On devine dès les premières pages le profond désespoir qui habite Jean, membre dirigeant de la "bande tragique", un groupe de gangsters sanguinaires qui se targuent aussi d’un engagement prolétarien. Malgré son absence de scrupules quand il abat froidement tous ceux qui s’opposent à lui, le chef du gang ne parvient pas à aimer vivre. Ses deux leitmotivs : "la vie est dégueulasse" et "la vie est comme ça... pleine de mort".
Quant il parvient à se débarrasser du mari de son grand amour, Gloria, il n’arrive même pas à gérer la situation, incapable de profiter enfin d’un amour véritable. Il rencontre alors un psychanalyste qui va lui réveler ses blocages, ses obessions morbides, son deuil impossible (sa mère est morte lorsqu’il était enfant).
Il n’est pas accordé beaucoup d’importance aux casses de la bande, ni même aux préoccupations politiques de Jean. Le récit est constellé de narratifs en voix off qui soulignent son désespoir, annonçant sa fin inéluctable.

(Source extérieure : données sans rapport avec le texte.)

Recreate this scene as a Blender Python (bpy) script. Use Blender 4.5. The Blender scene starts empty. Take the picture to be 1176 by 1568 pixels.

Les auteurs ont tenu à souligner la frustration sexuelle du personnage principal, et ces scènes provoquent parfois un décalage étrange avec le reste du récit. L’intérêt du lecteur se trouve quelque peu troublé par ces pistes divergentes. Difficile de suivre l’itinéraire semé de violence de Jean tout en découvrant ses problèmes psychiatriques.
Reste un Paris de l’entre-deux-guerres magnifiquement dépeint par Daoudi, et les dialogues acerbes de Léo Malet repris par Bonifay.
Un album singulier, qui ne se contente pas d’illustrer un destin tragique mais qui tente une analyse psychologique fouillée, avec, en particulier en fin de récit, des explications psychanalytiques.